The Inupiat, on the other hand, are not united in the campaign to open up 1002. “There are traditional Inupiat that are concerned for our situation and [the Gwich’in’s] traditional native ways,” says Sarah James. Yet, James asserts, the oil corporation ends up being the political voice of the Inupiat people.
Childers believes oil companies and the Alaska congressional delegation have used the Inupiat’s Arctic Slope Regional Corporation for its own agenda. “This is an example of white oil corporations coming in and making a people dependent on their services for money and jobs, and then persuading them to act in ways they normally wouldn’t.” His statement may come off as an inflammatory conspiracy theory, but in fact the Alaska congressional delegation has prevented the Inupiat from developing oil reserves on their own land by linking Inupiat drilling rights to the opening of the refuge. By doing so, Childers asserts, the oil interests have pitted the Inupiat against the Gwich’in, dividing and weakening native power in Alaska.

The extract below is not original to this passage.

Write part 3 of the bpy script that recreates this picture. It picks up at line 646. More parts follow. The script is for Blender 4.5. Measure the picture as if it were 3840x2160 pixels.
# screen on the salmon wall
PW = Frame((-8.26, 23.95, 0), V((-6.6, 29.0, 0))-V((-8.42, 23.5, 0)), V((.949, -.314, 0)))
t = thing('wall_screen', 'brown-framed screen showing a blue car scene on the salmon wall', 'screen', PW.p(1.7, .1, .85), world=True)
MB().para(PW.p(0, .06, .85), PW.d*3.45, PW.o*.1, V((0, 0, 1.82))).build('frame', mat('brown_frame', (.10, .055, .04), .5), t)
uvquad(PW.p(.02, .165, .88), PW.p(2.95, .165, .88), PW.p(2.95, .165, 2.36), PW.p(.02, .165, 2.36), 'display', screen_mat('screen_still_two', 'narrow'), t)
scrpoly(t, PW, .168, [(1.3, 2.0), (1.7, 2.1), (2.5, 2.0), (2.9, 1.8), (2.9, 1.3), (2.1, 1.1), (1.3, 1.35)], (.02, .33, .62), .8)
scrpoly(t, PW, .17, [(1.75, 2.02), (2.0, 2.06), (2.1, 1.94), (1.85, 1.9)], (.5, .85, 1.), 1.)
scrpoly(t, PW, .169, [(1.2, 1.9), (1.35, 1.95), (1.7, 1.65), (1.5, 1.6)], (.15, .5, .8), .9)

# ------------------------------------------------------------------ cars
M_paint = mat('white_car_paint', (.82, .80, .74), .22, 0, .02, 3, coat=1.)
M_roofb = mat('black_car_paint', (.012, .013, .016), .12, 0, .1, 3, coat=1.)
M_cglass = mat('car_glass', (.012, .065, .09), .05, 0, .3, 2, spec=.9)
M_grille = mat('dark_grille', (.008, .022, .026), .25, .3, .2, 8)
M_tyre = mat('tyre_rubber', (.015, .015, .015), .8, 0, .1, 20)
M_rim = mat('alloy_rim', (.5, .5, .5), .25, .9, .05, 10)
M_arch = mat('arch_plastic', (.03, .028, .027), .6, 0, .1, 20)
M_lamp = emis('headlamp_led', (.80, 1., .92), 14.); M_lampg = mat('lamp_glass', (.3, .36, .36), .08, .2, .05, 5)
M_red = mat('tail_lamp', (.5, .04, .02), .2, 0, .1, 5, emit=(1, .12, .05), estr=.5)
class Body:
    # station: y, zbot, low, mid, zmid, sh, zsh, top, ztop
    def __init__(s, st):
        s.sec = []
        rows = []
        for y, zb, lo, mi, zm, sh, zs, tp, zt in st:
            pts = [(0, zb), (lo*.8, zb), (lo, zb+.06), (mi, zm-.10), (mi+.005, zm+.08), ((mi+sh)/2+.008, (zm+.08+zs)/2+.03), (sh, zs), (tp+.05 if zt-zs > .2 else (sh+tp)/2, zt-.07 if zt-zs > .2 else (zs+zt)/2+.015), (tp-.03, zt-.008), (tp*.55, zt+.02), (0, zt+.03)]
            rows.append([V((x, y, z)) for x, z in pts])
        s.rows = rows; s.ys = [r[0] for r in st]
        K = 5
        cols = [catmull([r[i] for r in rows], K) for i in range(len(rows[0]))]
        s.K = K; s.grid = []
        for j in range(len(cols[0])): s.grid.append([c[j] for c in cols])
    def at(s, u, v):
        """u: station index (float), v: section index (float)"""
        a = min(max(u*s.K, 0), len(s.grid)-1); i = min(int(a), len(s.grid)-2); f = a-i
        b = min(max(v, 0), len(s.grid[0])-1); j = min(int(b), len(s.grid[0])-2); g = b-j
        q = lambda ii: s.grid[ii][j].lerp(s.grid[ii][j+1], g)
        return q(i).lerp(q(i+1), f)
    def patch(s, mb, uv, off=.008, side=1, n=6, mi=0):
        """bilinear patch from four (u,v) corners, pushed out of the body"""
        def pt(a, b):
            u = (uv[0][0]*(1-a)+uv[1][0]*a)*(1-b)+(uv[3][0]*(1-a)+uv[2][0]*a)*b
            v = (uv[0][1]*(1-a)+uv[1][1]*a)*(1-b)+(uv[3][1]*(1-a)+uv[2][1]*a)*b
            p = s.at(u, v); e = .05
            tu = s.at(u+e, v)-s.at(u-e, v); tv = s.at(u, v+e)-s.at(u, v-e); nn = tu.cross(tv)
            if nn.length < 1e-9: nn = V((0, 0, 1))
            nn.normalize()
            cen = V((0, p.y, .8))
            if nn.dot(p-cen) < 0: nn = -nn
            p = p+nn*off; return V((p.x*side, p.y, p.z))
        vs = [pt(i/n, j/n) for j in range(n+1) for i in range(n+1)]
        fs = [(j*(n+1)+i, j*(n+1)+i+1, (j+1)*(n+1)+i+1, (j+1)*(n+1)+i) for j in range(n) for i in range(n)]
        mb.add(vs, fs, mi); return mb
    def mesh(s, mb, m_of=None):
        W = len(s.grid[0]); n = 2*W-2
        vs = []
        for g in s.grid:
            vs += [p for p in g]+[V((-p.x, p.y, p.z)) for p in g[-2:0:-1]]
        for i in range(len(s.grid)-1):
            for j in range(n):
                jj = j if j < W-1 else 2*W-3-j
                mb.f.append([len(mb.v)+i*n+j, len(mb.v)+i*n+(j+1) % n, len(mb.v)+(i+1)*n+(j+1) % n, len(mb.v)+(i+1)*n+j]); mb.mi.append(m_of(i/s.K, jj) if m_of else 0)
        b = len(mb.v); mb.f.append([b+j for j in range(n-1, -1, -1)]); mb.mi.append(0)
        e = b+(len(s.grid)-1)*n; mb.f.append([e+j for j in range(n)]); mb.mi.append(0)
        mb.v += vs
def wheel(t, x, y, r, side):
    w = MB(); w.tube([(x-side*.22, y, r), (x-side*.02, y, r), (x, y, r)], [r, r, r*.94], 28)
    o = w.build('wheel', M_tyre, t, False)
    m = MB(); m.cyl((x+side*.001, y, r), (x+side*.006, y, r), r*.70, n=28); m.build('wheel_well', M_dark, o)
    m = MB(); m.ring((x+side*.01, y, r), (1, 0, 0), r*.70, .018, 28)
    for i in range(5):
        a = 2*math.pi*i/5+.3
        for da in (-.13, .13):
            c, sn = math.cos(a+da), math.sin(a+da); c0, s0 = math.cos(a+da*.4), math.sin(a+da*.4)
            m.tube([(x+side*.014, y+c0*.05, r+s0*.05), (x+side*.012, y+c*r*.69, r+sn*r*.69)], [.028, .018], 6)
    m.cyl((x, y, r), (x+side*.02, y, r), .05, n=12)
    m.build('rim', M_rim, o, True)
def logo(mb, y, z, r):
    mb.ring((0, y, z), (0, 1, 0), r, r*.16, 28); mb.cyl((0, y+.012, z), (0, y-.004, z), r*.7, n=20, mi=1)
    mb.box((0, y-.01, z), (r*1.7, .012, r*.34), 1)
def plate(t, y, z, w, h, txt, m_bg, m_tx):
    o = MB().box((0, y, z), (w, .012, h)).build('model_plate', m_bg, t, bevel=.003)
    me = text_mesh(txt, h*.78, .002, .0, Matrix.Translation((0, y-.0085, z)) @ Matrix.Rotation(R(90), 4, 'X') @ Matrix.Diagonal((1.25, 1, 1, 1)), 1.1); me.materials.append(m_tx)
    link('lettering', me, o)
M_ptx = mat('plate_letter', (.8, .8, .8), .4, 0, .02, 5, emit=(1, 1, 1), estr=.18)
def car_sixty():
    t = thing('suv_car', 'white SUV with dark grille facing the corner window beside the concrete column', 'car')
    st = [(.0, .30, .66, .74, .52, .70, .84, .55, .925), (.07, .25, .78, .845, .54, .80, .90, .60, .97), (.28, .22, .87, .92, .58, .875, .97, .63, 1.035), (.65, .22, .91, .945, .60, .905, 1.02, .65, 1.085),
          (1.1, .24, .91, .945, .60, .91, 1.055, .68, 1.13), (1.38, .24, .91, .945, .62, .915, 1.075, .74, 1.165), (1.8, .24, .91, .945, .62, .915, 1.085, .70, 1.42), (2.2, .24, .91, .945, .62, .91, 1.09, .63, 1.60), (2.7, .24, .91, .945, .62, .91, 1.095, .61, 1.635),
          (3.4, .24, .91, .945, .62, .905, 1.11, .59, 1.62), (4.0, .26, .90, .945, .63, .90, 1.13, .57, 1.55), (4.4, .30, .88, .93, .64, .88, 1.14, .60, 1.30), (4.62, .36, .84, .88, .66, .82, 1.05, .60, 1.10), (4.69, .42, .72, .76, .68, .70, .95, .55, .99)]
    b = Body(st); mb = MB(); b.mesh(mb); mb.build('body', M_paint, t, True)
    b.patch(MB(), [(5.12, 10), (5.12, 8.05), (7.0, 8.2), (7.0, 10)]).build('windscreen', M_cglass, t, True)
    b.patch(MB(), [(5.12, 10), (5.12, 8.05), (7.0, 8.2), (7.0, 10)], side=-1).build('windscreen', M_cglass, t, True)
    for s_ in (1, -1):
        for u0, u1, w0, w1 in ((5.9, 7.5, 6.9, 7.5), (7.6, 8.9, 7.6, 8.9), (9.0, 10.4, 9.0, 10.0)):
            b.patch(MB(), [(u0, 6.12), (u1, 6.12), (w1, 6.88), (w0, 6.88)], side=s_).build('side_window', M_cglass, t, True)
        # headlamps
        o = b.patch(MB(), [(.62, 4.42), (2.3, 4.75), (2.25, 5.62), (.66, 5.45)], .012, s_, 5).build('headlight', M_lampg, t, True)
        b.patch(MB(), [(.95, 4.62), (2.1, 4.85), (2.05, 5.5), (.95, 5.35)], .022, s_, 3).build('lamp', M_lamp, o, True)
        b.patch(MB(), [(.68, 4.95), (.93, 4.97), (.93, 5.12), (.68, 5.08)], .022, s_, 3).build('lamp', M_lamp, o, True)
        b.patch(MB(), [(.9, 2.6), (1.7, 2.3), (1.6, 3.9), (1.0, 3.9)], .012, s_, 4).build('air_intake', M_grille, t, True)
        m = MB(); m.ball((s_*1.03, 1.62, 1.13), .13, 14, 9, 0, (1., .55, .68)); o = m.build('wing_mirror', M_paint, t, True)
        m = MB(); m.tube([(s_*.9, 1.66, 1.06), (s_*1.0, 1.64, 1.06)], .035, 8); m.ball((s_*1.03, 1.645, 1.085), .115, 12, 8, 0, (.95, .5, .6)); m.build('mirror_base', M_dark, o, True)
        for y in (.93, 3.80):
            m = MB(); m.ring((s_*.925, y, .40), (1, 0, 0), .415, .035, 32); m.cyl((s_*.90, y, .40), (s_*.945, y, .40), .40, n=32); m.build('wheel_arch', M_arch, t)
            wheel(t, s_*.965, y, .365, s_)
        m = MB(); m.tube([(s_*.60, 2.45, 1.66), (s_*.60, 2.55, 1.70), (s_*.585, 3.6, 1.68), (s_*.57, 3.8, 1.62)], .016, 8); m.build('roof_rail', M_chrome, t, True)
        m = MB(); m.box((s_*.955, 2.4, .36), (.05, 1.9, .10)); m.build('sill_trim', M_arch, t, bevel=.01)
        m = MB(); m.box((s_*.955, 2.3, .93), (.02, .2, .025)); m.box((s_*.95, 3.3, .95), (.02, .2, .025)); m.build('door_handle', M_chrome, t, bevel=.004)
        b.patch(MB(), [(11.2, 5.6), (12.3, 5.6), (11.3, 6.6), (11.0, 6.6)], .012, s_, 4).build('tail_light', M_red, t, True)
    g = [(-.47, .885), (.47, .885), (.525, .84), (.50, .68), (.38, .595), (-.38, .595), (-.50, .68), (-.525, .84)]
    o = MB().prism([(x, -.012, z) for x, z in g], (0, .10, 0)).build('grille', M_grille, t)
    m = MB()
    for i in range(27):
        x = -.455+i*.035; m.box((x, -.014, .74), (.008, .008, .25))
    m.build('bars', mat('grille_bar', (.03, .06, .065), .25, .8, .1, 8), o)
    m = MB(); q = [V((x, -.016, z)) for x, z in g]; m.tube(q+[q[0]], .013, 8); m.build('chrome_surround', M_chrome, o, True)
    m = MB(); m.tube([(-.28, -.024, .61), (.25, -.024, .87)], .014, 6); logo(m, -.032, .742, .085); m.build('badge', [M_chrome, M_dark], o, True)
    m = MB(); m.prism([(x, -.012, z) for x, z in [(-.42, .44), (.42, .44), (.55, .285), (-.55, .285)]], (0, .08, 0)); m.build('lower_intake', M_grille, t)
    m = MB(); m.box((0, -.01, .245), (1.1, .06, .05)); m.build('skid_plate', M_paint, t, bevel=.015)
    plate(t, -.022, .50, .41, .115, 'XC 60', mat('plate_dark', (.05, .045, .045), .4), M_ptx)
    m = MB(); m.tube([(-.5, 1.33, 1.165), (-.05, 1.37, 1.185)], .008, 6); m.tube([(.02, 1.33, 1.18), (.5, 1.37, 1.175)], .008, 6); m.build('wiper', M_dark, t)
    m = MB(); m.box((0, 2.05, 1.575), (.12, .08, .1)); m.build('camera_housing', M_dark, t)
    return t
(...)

The Inupiat feel they are acting on their own behalf. “Prudhoe Bay has transformed an area that was in third world conditions to an area that is like the rest of America,” says Alma Upicksoun, a spokeswoman for Arctic Slope Regional Corporation. The Inupiat people are proud of their achievement, having transformed one of the harshest environments in the world into a modern habitat. Critics feel the Inupiat community has overextended itself and is now desperate to generate new oil income to maintain an increasingly fragile infrastructure.
Ironically, the Inupiat oppose offshore oil exploration in the Beaufort Sea. They fear an oil spill could significantly reduce the population of the bowhead whale, the traditional game of the Inupiat Eskimo. But, as Childers points out, the Inupiat’s fear of drilling in the Beaufort Sea stems from the risk of accident, while drilling in the refuge could be devastating “even if they do everything right.”
Snake Oil
While environmentalists claim the Inupiat are under the thumb of Big Oil, the Inupiat claim that environmentalists and liberals have used the Gwich’in for their own agendas. Either way, the 1996 elections may decide whether drilling in he refuge will go forward in the next four years.
Senator Ted Stevens of Alaska is slated to chair the powerful Appropriations Committee after the 1996 elections. Stevens intends to wield the power this position carries to open the refuge for oil exploration. Should Bob Dole win the election, the path would be clear for the refuge’s metamorphosis into the National Oil Reserve.
The Clinton administration has sworn to oppose drilling in the refuge. At the Massachusetts Institute of Technology in October 1995, Vice-President Al Gore blasted the Republican party for its position on the opening of the refuge to drilling. “Their extremist, radical, and reckless agenda is completely out of touch with the desires, wishes, and opinions of the American people.”
At least a handful of Republicans may agree. In 1997, legislation will come before Congress which would permanently protect the 1002 area from oil development. The Wilderness Bill is sponsored by Senator William Roth of Delaware, a Republican. In the House, the bill has 80 sponsors; eight are Republicans.
Whatever happens in November, the Gwich’in and the Inupiat will struggle to maintain radically different lifestyles, the Gwich’in dedicated to preserving their traditional culture, the Inupiat forging into the millennium embracing its technology. Both are taking enormous risks. Let us hope that each may pursue its dreams without destroying the other’s.